▶ _WHAT IS ASKED_
In the data below, find each line containing the string "cols" and return it.

▶ _GIVEN DATA_

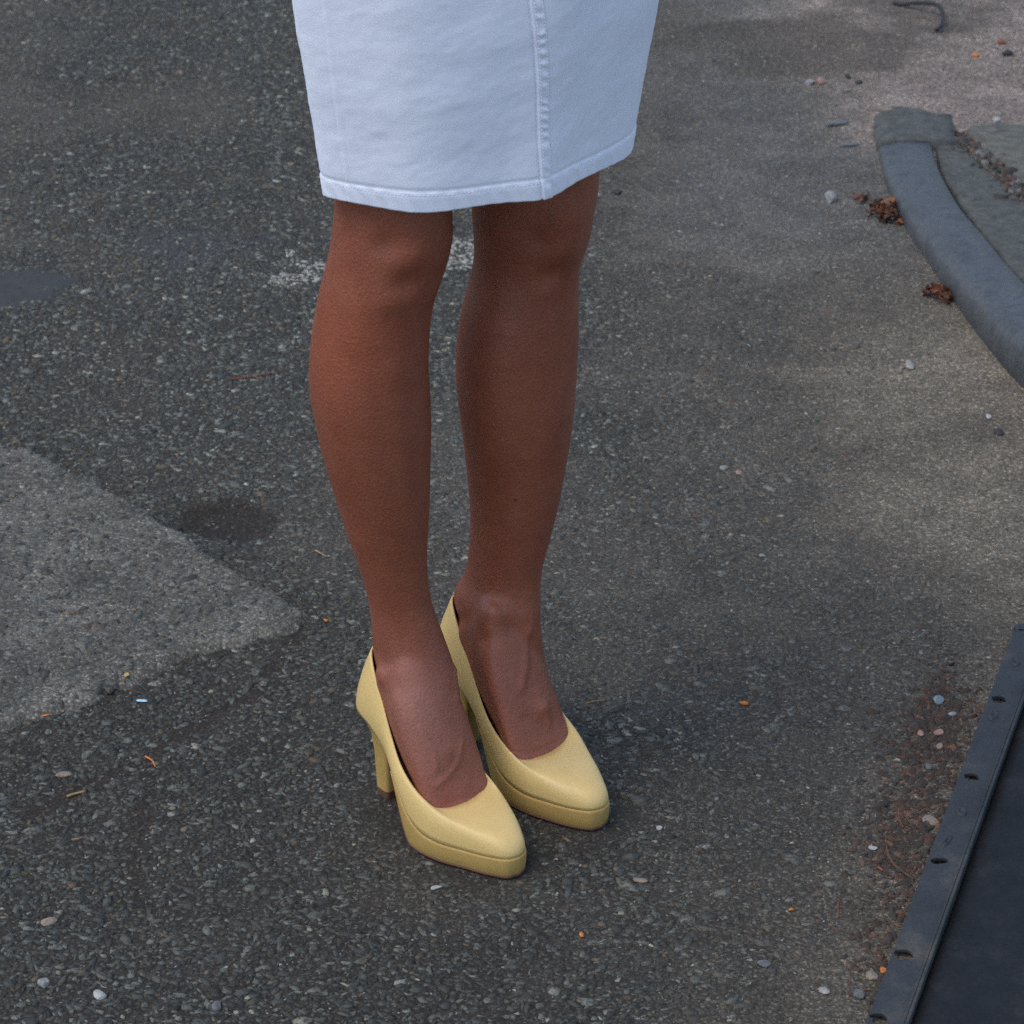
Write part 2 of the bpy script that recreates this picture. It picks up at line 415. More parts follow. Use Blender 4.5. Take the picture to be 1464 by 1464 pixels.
for cell, mean, sig, lo, hi in ((.0125, .0098, .24, .006, .016), (.0064, .0058, .28, .003, .0095)):
    cx = np.arange(-1.2, 1.2, cell); cy = np.arange(-.52, 2.65, cell)
    X, Y = np.meshgrid(cx, cy); q = np.stack([X.ravel(), Y.ravel()], 1) + cell * 1.0 * (rng.random((X.size, 2)) - .5)
    q = q[in_view(q, .08)]; z_ = np.clip(mean * np.exp(rng.normal(0, sig, len(q))), lo, hi)
    if cell > .01: k = rng.random(len(q)) < .42; q, z_ = q[k], z_[k]
    XY.append(q); SZ.append(z_)
xy, size = np.concatenate(XY), np.concatenate(SZ)
d = dirt_mask(xy[:, 0], xy[:, 1]); s = sand_mask(xy[:, 0], xy[:, 1]); w = damp_hollow_mask(xy[:, 0], xy[:, 1])
sdp = poly_sd(xy[:, 0], xy[:, 1], PATCH); inp = sdp > 0.002
tar = poly_sd(xy[:, 0], xy[:, 1], TARS[0]) + .05 * (fbm(xy[:, 0], xy[:, 1], 28, 4, 87) - .5) > .018 * rng.random(len(xy)) - .004
ck = crack(xy[:, 0], xy[:, 1]); tsf = tar_soft(xy[:, 0], xy[:, 1])
P_ = rng.random(len(xy)); patchy = fbm(xy[:, 0], xy[:, 1], 11, 3, 95)
keep = ~tar & (P_ > .86 * d) & (P_ > .95 * s) & (P_ > .75 * w) & ~(inp & (P_ < .66)) & (P_ > .8 * ck) & (P_ > .6 * tsf) & ~((np.abs(sdp) < .006) & (P_ < .6)) & (P_ > sstep(.58, .75, patchy) * .45)
keep &= ~((xy[:, 1] > .7) & (xy[:, 1] < 1.75) & (xy[:, 0] > .545))
xy, size, d, s, w, inp, patchy = xy[keep], size[keep], d[keep], s[keep], w[keep], inp[keep], patchy[keep]
cols = stone_colours(len(xy), rng)
dd = np.clip(.75 * d + .25 * rng.random(len(xy)) * (d > .1) + .3 * sstep(.5, .75, patchy), 0, .88)[:, None]
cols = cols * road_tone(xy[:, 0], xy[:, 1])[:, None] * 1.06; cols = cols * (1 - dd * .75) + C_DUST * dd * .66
size[inp] *= 1.3; cols[inp] = cols[inp] * .95 + np.array([.07, .062, .052]) * .5
pt = paint_mask(xy[:, 0], xy[:, 1])[:, None]
cols = cols * (1 - pt) + np.array([.42, .40, .335]) * (.6 + .5 * rng.random((len(xy), 1))) * pt
hs = size * .5 * .62                                        # half height of a stone before its own jitter
proud = .0003 + .08 * size * rng.random(len(xy)) - (.0012 + .09 * size) * d - .0006 * w
proud[inp] = .0002 + .0004 * rng.random(inp.sum()) 
base = relief(xy[:, 0], xy[:, 1])
pz = .0088 * sstep(-.010, .006, poly_sd(xy[:, 0], xy[:, 1], PATCH)) + .003 * (fbm(xy[:, 0], xy[:, 1], 14, 3, 75) - .5)
base[inp] = pz[inp]
zc = base + proud - hs * .75
us = under_shoe(xy); zc[us] = np.minimum(zc[us], -.0006 - hs[us] * 1.0)
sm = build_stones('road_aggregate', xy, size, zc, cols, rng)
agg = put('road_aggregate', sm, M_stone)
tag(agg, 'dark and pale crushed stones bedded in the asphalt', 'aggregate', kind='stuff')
# fine grit lying on the road, thickest where it is dusty
n = 190000
gxy = np.column_stack([rng.uniform(-.85, .85, n), rng.uniform(-.42, 2.3, n)])
dm = dirt_mask(gxy[:, 0], gxy[:, 1]); gxy = gxy[(rng.random(n) < .22 + .6 * dm) & in_view(gxy, .04) & ~((gxy[:, 0] > .54) & (gxy[:, 1] > .6) & (gxy[:, 1] < 1.85)) & ~under_shoe(gxy)]
n = len(gxy); gs = np.clip(.0024 * np.exp(rng.normal(0, .38, n)), .0012, .006)
gd = dirt_mask(gxy[:, 0], gxy[:, 1])[:, None]
gc = stone_colours(n, rng) * (1 - .55 * gd) + C_DUST * .55 * gd; gk = rng.random(n); gc[gk < .04] = (.30, .27, .22); gc[(gk > .04) & (gk < .07)] = (.14, .07, .04)
# brown leaf crumbs and dirt gathered along the black frame
cr = []
for u, v, ru, rv, m_ in ((1350, 1010, 22, 34, 260), (1335, 1075, 34, 40, 420), (1310, 1170, 40, 45, 420), (1290, 1250, 30, 40, 220), (1265, 1380, 25, 50, 160)):
    q = np.column_stack([rng.normal(u, ru, m_), rng.normal(v, rv, m_)]); cr += [gp(*k)[:2] for k in q]
cr = np.array(cr); cr = cr[((cr - np.array([.3002, -.347])) @ np.array([.9455, -.3256])) < -.002]
gxy = np.vstack([gxy, cr]); gs = np.r_[gs, np.clip(.0048 * np.exp(rng.normal(0, .45, len(cr))), .002, .011)]
gc = np.vstack([gc, np.array([(.045, .026, .016), (.085, .042, .024), (.042, .034, .026), (.15, .075, .04)])[rng.choice(4, len(cr), p=[.4, .25, .27, .08])]])
gi = poly_sd(gxy[:, 0], gxy[:, 1], PATCH) > .002
gz = relief(gxy[:, 0], gxy[:, 1]) + gs * .14; gz[-len(cr):] += .0008; gz[gi] = .0090
gm2 = build_stones('grit', gxy, gs, gz, gc, rng, .7, T_GR)
grit = put('grit', gm2, M_stone); tag(grit, 'fine grey and brown grit strewn over the asphalt', 'grit', kind='stuff')

# ------------------------------------------------------------------ kerb with steel facing, sidewalk behind it
KB = np.array([(.531, 1.80), (.529, 1.726), (.524, 1.607), (.522, 1.499), (.530, 1.347), (.546, 1.232), (.561, 1.123), (.579, 1.009), (.597, .919), (.620, .84), (.66, .74), (.74, .62), (.86, .52), (1.02, .45), (1.3, .41)])
KH = np.array([.010, .014, .019, .024, .031, .037, .043, .050, .055, .06, .066, .07, .072, .075, .075])
kb = catmull(np.column_stack([KB, KH]), 8); kb, kh = kb[:, :2], kb[:, 2]
tg = np.gradient(kb, axis=0); tg /= np.linalg.norm(tg, axis=1)[:, None]; kn = np.column_stack([-tg[:, 1], tg[:, 0]])
def sweep(lo, hi, prof):
    """prof: list of functions (offset, height) of kerb height; swept along the kerb line"""
    R = []
    for i in range(lo, hi):
        ring = []
        for off, zz in prof(kh[i]):
            p = kb[i] + kn[i] * off; ring.append((p[0], p[1], zz))
        R.append(ring)
    return np.array(R)
i0 = int(np.argmin(np.abs(kb[:, 1] - 1.632)))
wob = lambda: 0
core = sweep(0, len(kb), lambda h: [(.006, -.05), (.006, h * .5), (.012, h - .006), (.024, h - .003), (.060, h - .0025), (.076, h - .0025), (.079, h - .012), (.079, -.05)])
v, f = loft(list(core)); v = np.array(v)
km = pymesh('kerb', v, f)
kerb = put('kerb', km, M_conc2); tag(kerb, 'low concrete kerb faced with a curved band of worn steel', kind='structure')
bev = kerb.modifiers.new('bevel', 'BEVEL'); bev.width = .002; bev.limit_method = 'ANGLE'
steel = sweep(i0, len(kb), lambda h: [(.0, -.03), (.001, h * .5), (.004, h * .74), (.009, h * .9), (.016, h * .97), (.025, h + .0015), (.045, h + .0025), (.073, h + .0025), (.0735, h - .004), (.02, h - .006), (.007, h * .4), (.007, -.03)])
v, f = loft(list(steel)); put('steel_facing', pymesh('steel_facing', v, f), M_steel, kerb, True)
# end block of bare concrete with broken edges
blk = sweep(0, i0 + 1, lambda h: [(-.004, -.03), (-.002, h * .6), (.006, h + .002), (.02, h + .006), (.05, h + .007), (.095, h + .006), (.115, h + .003), (.118, -.03)])
for i in range(len(blk)):
    for j in range(1, 7):
        q = blk[i, j]; blk[i, j] += (.010 * (fbm(np.array([q[0]]), np.array([q[1]]), 35, 3, 5 + j)[0] - .5), .010 * (random.random() - .5), .006 * (fbm(np.array([q[0]]), np.array([q[1]]), 40, 3, 15 + j)[0] - .5))
v, f = loft(list(blk)); put('end_block', pymesh('end_block', v, f), M_conc2, kerb, True)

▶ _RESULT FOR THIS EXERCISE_
cols = stone_colours(len(xy), rng)
cols = cols * road_tone(xy[:, 0], xy[:, 1])[:, None] * 1.06; cols = cols * (1 - dd * .75) + C_DUST * dd * .66
size[inp] *= 1.3; cols[inp] = cols[inp] * .95 + np.array([.07, .062, .052]) * .5
cols = cols * (1 - pt) + np.array([.42, .40, .335]) * (.6 + .5 * rng.random((len(xy), 1))) * pt
sm = build_stones('road_aggregate', xy, size, zc, cols, rng)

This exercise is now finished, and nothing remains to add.